* Task requirements: Skip the pictures. Set down, word for word, the lines from the start of the material up to and including the line with "from mathutils import Vector, Matrix, noise".
━━━━━ Available data
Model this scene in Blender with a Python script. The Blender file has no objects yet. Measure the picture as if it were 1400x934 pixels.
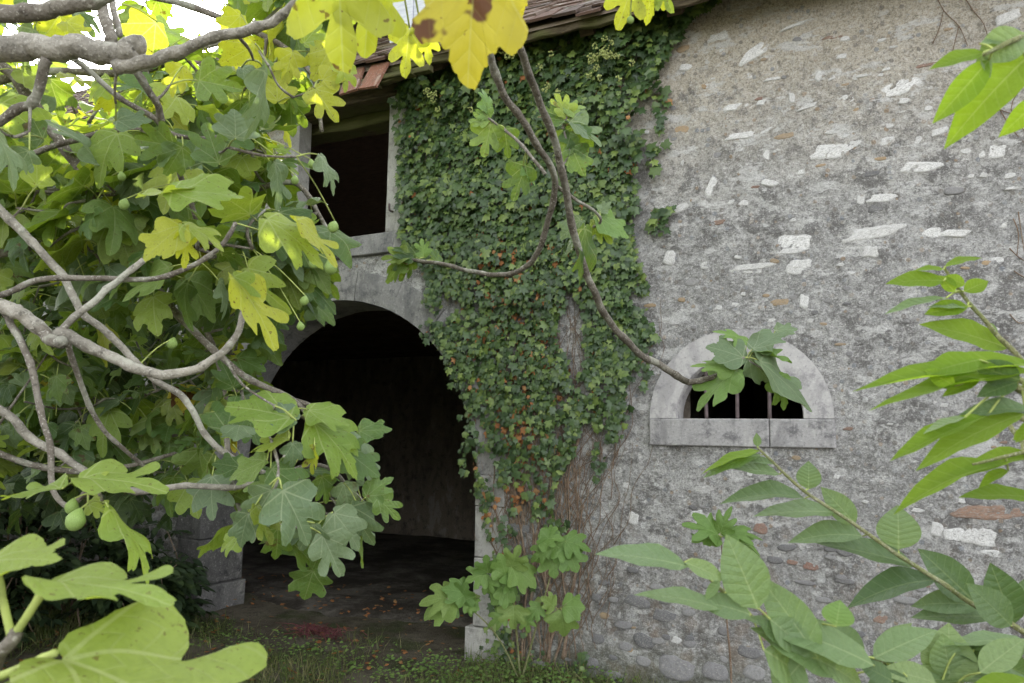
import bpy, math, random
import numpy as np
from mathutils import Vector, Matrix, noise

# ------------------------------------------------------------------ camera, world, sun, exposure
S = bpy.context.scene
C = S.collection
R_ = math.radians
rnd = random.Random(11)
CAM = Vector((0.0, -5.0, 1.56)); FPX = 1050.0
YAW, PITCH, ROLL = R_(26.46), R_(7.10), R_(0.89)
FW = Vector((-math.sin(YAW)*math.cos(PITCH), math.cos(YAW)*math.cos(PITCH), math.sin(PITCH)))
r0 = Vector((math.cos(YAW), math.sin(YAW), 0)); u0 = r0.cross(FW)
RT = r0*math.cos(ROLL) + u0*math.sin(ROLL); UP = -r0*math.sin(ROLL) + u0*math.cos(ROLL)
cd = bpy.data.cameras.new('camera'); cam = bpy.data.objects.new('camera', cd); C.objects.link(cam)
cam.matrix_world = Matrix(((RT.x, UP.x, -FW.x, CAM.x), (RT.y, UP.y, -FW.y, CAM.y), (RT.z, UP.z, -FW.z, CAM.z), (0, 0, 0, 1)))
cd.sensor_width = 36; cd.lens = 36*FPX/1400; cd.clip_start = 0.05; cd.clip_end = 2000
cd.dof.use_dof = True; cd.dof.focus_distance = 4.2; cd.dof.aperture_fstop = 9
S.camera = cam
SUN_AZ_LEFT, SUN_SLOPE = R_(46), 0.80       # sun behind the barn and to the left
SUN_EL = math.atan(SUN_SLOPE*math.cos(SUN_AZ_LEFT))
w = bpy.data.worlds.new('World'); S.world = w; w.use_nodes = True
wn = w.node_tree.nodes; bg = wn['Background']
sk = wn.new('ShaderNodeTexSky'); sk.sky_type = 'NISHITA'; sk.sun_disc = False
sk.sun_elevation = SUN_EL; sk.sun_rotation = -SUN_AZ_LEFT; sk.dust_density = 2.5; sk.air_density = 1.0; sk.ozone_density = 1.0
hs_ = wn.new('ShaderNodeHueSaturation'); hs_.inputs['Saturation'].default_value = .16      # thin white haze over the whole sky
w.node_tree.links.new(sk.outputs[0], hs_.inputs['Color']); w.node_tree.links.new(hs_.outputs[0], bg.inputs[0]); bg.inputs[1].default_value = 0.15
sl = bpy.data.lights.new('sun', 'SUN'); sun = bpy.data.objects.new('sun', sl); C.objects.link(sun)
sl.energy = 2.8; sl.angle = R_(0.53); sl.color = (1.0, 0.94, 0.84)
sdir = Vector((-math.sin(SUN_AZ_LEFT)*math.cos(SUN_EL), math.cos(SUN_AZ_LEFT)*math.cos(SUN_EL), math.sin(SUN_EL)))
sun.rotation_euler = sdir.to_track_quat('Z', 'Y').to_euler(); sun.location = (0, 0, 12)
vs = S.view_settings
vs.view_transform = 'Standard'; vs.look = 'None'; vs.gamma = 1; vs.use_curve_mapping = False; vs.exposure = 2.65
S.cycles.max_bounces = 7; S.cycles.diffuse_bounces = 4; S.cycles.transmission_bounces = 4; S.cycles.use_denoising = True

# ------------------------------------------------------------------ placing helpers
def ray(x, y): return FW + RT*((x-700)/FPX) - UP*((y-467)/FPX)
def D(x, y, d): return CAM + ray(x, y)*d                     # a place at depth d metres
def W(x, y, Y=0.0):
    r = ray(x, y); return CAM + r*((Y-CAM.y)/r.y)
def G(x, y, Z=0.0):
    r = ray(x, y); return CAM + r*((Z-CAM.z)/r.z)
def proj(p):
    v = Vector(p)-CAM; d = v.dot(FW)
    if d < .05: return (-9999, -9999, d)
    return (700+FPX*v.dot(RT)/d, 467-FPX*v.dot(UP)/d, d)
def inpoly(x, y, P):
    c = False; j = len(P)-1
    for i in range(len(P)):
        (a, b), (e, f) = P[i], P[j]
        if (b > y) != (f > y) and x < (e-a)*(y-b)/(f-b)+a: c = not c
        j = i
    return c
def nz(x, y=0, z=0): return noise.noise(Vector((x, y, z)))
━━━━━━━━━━
* Written answer:
Model this scene in Blender with a Python script. The Blender file has no objects yet. Measure the picture as if it were 1400x934 pixels.
import bpy, math, random
import numpy as np
from mathutils import Vector, Matrix, noise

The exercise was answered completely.